Of course, gardening is a practice steeped in metaphor, and reflections on war were never far from the surface. It was an insight Snow gleaned on a rooftop in Gaza in May 2013. "I met this Palestinian who kept 500 plants, all kinds of cactus, on his roof," Snow says. "He used the cactus as a metaphor for the Palestinian struggle, in that you can pluck it and put it in rather dry soil and it will flourish. Interestingly, the Israelis also told me the exact same thing. It made me want to shake both of these people and say: 'See? You at least have that commonality.'"

A year later, in 2014, Mulla Issa from the Shin Kalay village Helmand, told Snow: “There is a line in the Quran from the Prophet Mohammed. He says: ‘If you want to see me, give a rose to your neighbour as a gift.’”

Meanwhile in Ukraine's industrial city of Donetsk, which Snow visited when it was seized by pro-Russian separatist forces in 2014, she discovered that gardening was viewed as the cultural fault line separating them from the country's developed cities. In a telling passage, Snow meets a seasoned green thumb, Alexander, who watered his 30-plus balcony plants every day despite the shelling around him. "It is important to make our children love gardens; it teaches them old-fashioned values to enable them to be good Ukrainians in the future," he told Snow. 

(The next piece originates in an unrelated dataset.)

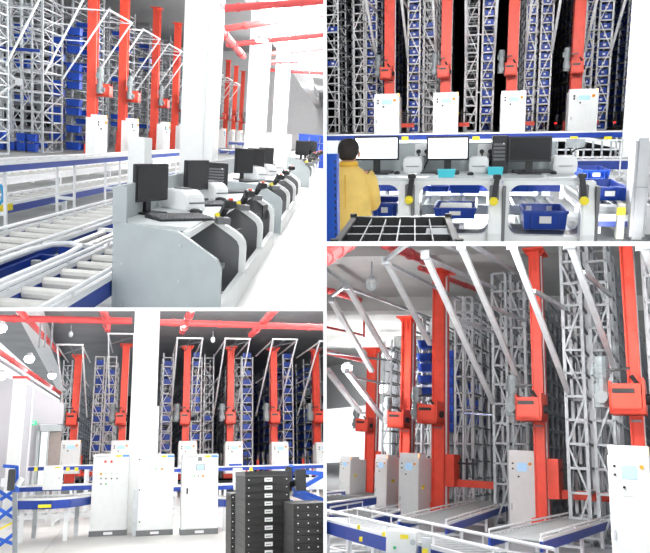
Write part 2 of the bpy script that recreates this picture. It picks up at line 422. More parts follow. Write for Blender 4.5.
def scanner(room,loc,rot,s,label,tilt=0):
    """hand scanner lying in a holder, head towards -y"""
    t=thing('barcode_scanner',label,'scanner',room,loc,rot)
    m=MB()
    m.loft([[(x*s,y*s,z*s) for x,y,z in r] for r in (
      [(-.035,-.13,.1),(.035,-.13,.1),(.035,-.12,.15),(-.035,-.12,.15)],
      [(-.04,-.06,.09),(.04,-.06,.09),(.04,-.05,.16),(-.04,-.05,.16)],
      [(-.025,.02,.07),(.025,.02,.07),(.025,.03,.13),(-.025,.03,.13)],
      [(-.02,.12,.0),(.02,.12,.0),(.02,.15,.04),(-.02,.15,.04)])])
    m.part('scanner_body',DARK,t,bevel=.006*s)
    B(-.05*s,.05*s,.06*s,.16*s,-.05*s,.0).part('holder',DGREY,t)
    MB().cyl((0,.2*s,-.02*s),(0,.22*s,.01*s),.035*s,12).part('yellow_button',YEL,t)
    MB().box(-.012*s,.012*s,-.1*s,-.06*s,.155*s,.17*s).part('red_trigger',RED,t)
    return t
def pc_tower(room,loc,rot,label,w=.2,d=.45,h=.42):
    t=thing('computer_tower',label,'computer',room,loc,rot)
    B(-w/2,w/2,0,d,0,h).part('case',DARK,t,bevel=.008)
    g=MB()
    for i in range(5): g.box(-w*.42,w*.3,-.012,0,h*(.35+.1*i),h*(.41+.1*i))
    g.part('front_grille',DGREY,t)
    MB().cyl((w*.2,-.015,h*.8),(w*.2,0,h*.8),.012,8).part('power_light',LBL,t)
    return t
zt=.81
def D(u,v,z=.81): return TL.P(u,v,Z=z)
n1='nearest packing desk'
monitor(TL,D(152,214),1.2,.52,.36,'black monitor at the near end of '+n1)
keyboard(TL,D(181,219),.75,'black keyboard in front of first monitor on '+n1,w=.6,d=.3)
mouse(TL,D(196,213),1.2,'black mouse beside the first keyboard on '+n1,1.3)
printer(TL,D(182,209),.95,1.15,'white label printer between the first two monitors on '+n1,1.3)
monitor(TL,D(197,200),1.2,.5,.36,'second black monitor, behind the first white printer on '+n1)
keyboard(TL,D(207,205),.75,'second black keyboard, before the middle monitor on '+n1,w=.6,d=.3)
mouse(TL,D(221,201),1.2,'black mouse beside the second keyboard on '+n1,1.4)
printer(TL,D(210,198),.95,1.1,'second white label printer, farther along '+n1,1.3)
pc_tower(TL,D(217,191),.35,'black computer tower at the far end of '+n1,w=.3,d=.3,h=.4)
keyboard(TL,D(236,193),1.0,'third keyboard, at the far end of '+n1,w=.8,d=.14)
for k,(u,v) in enumerate(((227,213),(247,201),(260,192))):
    p=TL.P(u,v,X=-1.0)
    scanner(TL,p-V((0,0,.06)),math.radians(25),1.25,'black barcode scanner with yellow button, %s of three on nearest desk'%['first','middle','last'][k])
    B(0,.02,-.12,.12,-.1,.1).solo('tag_reader',DARK,TL,'small dark reader plate inside %s opening of nearest desk'%['first','middle','last'][k],'reader',loc=(-1.0,p.y+.75,.55),rot=-.2)
for k,(u,v) in enumerate(((278,183),(284,178),(290,173))):
    o=['nearest','middle','farthest'][k]
    p=TL.P(u,v,X=-1.0); scanner(TL,p-V((0,0,.06)),math.radians(25),1.4,'black barcode scanner, %s of three on second packing desk'%o)
    keyboard(TL,D((258,268,277)[k],(182,175,170)[k]),1.0,'keyboard, %s of three on second packing desk'%o,w=.9,d=.14)
for k,(u,v) in enumerate(((244,180),(256,177),(266,173))):
    o=['nearest','middle','farthest'][k]
    monitor(TL,D(u,v),1.0,.5,.45,'black monitor, %s of three on the second packing desk'%o)
for k,(u,v) in enumerate(((253,178.5),(264,175),(272,171))):
    printer(TL,D(u,v),.95,1.25,'white label printer, %s of three on second packing desk'%['nearest','middle','farthest'][k],1.3)
pc_tower(TL,D(262,171),.2,'black computer tower at the back of the second packing desk',w=.45,d=.3,h=.5)
for k,(u,v) in enumerate(((302,159.5),(306,158),(311,157))):
    monitor(TL,D(u,v,1.0),.7,.5,.45,'small dark monitor, %s on the far third desk'%['nearest','middle','farthest'][k])
for k,(u,v) in enumerate(((312,163),(316,161),(319,159))):
    scanner(TL,D(u,v,1.0),.4,1.8,'tiny dark scanner, %s on the far third desk'%['nearest','middle','farthest'][k])
# blue totes piled at the far end of the walkway
for i in range(4):
    for k in range(4):
        tote(TL,(-2.0+i*.62,42,k*.48),0,.6,1.2,.46,'blue tote in far stack, column %s, %s up'%(['nearest the pillars','second','third','rightmost'][i],['lowest','second','third','top'][k]),'blue totes stacked at the end of the walkway',lab=False)
# ---- pillars, beams, ceiling
def pillar(room,u0,u1,y,label,d=.66,h=7,m=None,z=0):
    a=room.P(u0,room.vp[1],Y=y).x; b=room.P(u1,room.vp[1],Y=y).x
    t=thing('concrete_pillar',label,'pillar',room,((a+b)/2,y,z))
    w=b-a
    B(-w/2,w/2,0,d,0,h).part('shaft',m or WHITE,t)
    B(-w/2-.03,w/2+.03,-.03,d+.03,0,.25).part('base_guard',m or WHITE,t)
    MB().tube([(w*.2,-.03,.3),(w*.2,-.03,h-.1)],.02,6).part('cable_conduit',LBL,t)
    return t
pillar(TL,180,213,14.3,'large white square pillar nearest, behind the first packing desk')
pillar(TL,244.5,263.5,24.5,'second white pillar, behind the second packing desk',h=5.9)
pillar(TL,271.5,285,36,'third, farthest white pillar in the upper left view',h=6.5)
B(-60,8,100,100.3,0,14).struct('wall_back',PLAST,TL)
B(7,7.2,20,101,0,12).struct('wall_right',PLAST,TL)
B(-3.6,7.2,12,101,7.2,7.4).struct('ceiling',PLAST,TL)
B(-60,-3.6,16,101,12.6,12.8).struct('ceiling_warehouse',mat('warehouse_ceiling',(.45,.46,.47),.8),TL)
for k,(a) in enumerate(((-3.3,),)):
    B(-3.4,-2.6,13,100,5.9,6.7).struct('trim_long_beam',PLAST,TL)
for k,y in enumerate((20,26,32,38,46,56)):
    B(-2.6,7,y,y+.7,6.4,7.2).struct('trim_cross_beam',PLAST,TL)
for k,(u0,v0,u1,v1,y) in enumerate(((206,10,324,0,15),(216,30,324,13,18),(226,45,324,34,22),(263,54,324,48,28),(263,63,324,58,34),(270,70,324,74,44))):
    p=TL.P(u0,v0,Y=y); q=TL.P(u1+8,v1,Y=y+.5)
    pipe(TL,p,q,.075 if k<4 else .1,'red fire pipe across white ceiling, %s from the camera'%['nearest','second','third','fourth','fifth','farthest'][k],clamps=2)
    if k<4:
        x=(p*.6+q*.4); MB().cyl((0,0,0),(0,0,.7),.03,8).solo('pipe_hanger',STEEL,TL,'grey hanger rod holding the %s red pipe across white ceiling'%['nearest','second','third','fourth'][k],'hanger',loc=x)
p=TL.P(205,12,Y=15.2); q=TL.P(243,56,Y=24); pipe(TL,p,q,.11,'red fire pipe running along the pillar row, upper left view',clamps=4)
for k,(u,v,y) in enumerate(((262,40,22),(287,48,24),(298,67,32),(268,9,18),(309,79,40),(255,70,36))):
    pp=TL.P(u,v,Y=y); t=thing('ceiling_lamp','round glowing ceiling lamp, %s in the upper left hall'%['first right of second pillar','brightest under third pipe','in the middle distance','nearest the camera','farthest','just beside the second pillar'][k],'lamp',TL,pp)
    MB().cyl((0,0,0),(0,0,.12),.2,14,.1).part('shade',STEEL,t); MB().cyl((0,0,-.06),(0,0,0),.17,14,.2).part('bulb',mat('lamp_emitter',(1,1,.97),.4,emit=6),t)
    MB().cyl((0,0,.12),(0,0,.8),.015,6).part('rod',STEEL,t)
# ---- cranes, cabinets, racks along x=-13
ZD=0.0
yk=[38+6.2*k for k in range(-1,10)]
words=['nearest','second','third','fourth','fifth','sixth','seventh','eighth','ninth','tenth','eleventh','twelfth']
for i,y in enumerate(yk[1:]):
    crane(TL,(-12.6,y-(2.1 if i==1 else 1.1),ZD),PI/2,1.9,9.4 if i else 10.2,'orange-red stacker crane mast, %s along the upper left hall'%words[i],w=.22,d=.2,flange=i>0)
    cabinet(TL,(-11.3,TL.P(95.5+33.5*i,135,X=-11.6).y if i<3 else y-4.2,ZD),PI/2,1.6,.5,1.85,'white crane control cabinet with screen, %s in the upper left hall'%words[i])
W_=2.35; LV=.47
for i,y in enumerate([27.6]+[y-4.25 for y in yk[1:]]):
    y0=y+(0 if i else 0)
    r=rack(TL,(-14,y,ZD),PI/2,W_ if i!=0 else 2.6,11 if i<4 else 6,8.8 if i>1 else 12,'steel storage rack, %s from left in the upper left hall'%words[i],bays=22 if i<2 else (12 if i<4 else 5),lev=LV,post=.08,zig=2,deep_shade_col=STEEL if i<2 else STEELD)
    if i<9:
        support_frame(TL,(-14,y+W_,ZD),PI/2,3.9,2.25,3.65,7.1 if i>0 else 8,'pale steel bracing frame over the %s crane in upper left hall'%words[i])
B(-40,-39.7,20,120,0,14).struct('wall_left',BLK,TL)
g='blue totes stored in the upper left racks'
# long-face totes
for i,(y,cols) in enumerate(((33.75,((0,1,2,3,4,5,6,7),)),)):
    for c in range(8):
        for k in (0,1):
            if k==1 and c in(2,5): continue
            tote(TL,(-14.4-c*.5,y-.25,ZD+.05+k*.45),0,.42,.4,.36,'blue tote on %s shelf of nearest left rack, %s from its right end'%(['lowest','second'][k],words[c] if c else 'first'),g,lab=False)
for c,ks in ((0,(0,2,4,5,7,8,9,11,12,13)),(1,(1,3,4,6,7,10,11,12)),(3,(0,5,9,12,13)),(2,(0,))):
    for k in ks:
        tote(TL,(-14.7-c*.95,39.7-.15,ZD+.05+k*.47),0,.75,.5,.38,'blue tote %s from bottom in rack column left of nearest crane, %s column'%(ORD[k] if k else 'lowest',['right','middle','inner','far left'][c]),g,lab=False)
for i in (2,3,4):
    rack_totes(TL,(-14,yk[i]-4.25,ZD),PI/2,W_,LV,16,'upper left rack before the %s crane'%words[i-1],g,prob=.35,d=.8)
for z in (4.6,):
    MB().box(-26,-14.1,33.55,33.6,z,z+.14).solo('blue_rack_beam',BLUED,TL,'dark blue horizontal beam across the nearest left rack','beam')
    MB().box(-22,-14.1,39.75,39.8,z,z+.14).solo('blue_rack_beam',BLUED,TL,'dark blue horizontal beam across rack left of nearest crane','beam')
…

Igor Norenko from the Leninsky District, told her that same year: “I made different levels of the garden for different types of plants, and find it’s more economical for watering. About 80 per cent of it is for the family to eat – the only things I don’t grow are potatoes and onions. The plant where I work is closed while this war carries on, so I’ve got more time to garden.”

Snow says the disparity of living conditions in Donetsk and Ukraine's unoccupied cities, some of which were merely an hour or two away, shocked her. "Because of the war, a lot of supermarkets and shops closed, and imports were drying up," she recalls. "So people there returned to subsistence gardening. People grew their own fruit and vegetables. And Ukrainians have a deep connection to the land, anyway, which goes back to before the fall of communism. So what was happening there was they were returning to the old ways and they were using that as a source of pride in the culture. They felt like they were true Ukrainians."

A sense of empathy

It’s these kinds of insights and anecdotes that make Snow’s book appealing to everyone from news hounds and lovers of travel literature to gardeners. It also resulted in Snow promoting her book at various events, from the Emirates Airline Festival of Literature in Dubai and literary festivals across Europe and Asia to small gardening centres in the UK. 

It is in the latter, says Snow, that she is truly seeing the effect of her work. "There were people who read the book who only know about the countries based on what they hear in the news, and they don't know anything about the people," she says. "By reading about them, it challenges some of these ideas they have. What I tried to do with War Gardens is ignite a sense of empathy and make readers realise that someone from Gaza or in Afghanistan is just like us."

What I tried to do with War Gardens is ignite a sense of empathy and make readers realise that someone from Gaza or in Afghanistan is just like us.

The book also illustrates how gardening habits can form part of a country or a city’s character. Kabul and Dubai may seem worlds apart, for instance, but Snow immediately saw a connection within the soil, so to speak. She points to how both cities sustain their gardens through flood irrigation, an ancient method of growing where water is funnelled in small trenches, which seep into the crops. “This is why Afghanistan is surprisingly green, and they have all these wonderful flowers like geraniums,” she says. “That kind of irrigation I see here in Dubai as well. It is not about watering certain parts, everything gets a spray here.”

As for the book's effect on Snow's gardening skills, she says it is a case of a work in progress. With her mother and brother being owners of proud gardens, Snow admits the family's green pedigree has not filtered down to her. "I will try to grow a grapefruit this year, though," she quips.

Instead, if there is one universal takeaway from her adventures, it’s the deep ­feeling of calmness that gardens can provide. “I was in Lahore for a book event not long ago and I was jet-lagged and tired, and by accident I discovered this little nursery in the hotel,” she says.

“So I just took off my shoes and walked barefoot in it, and immediately all my worries and tiredness went away. I was in a state of peace."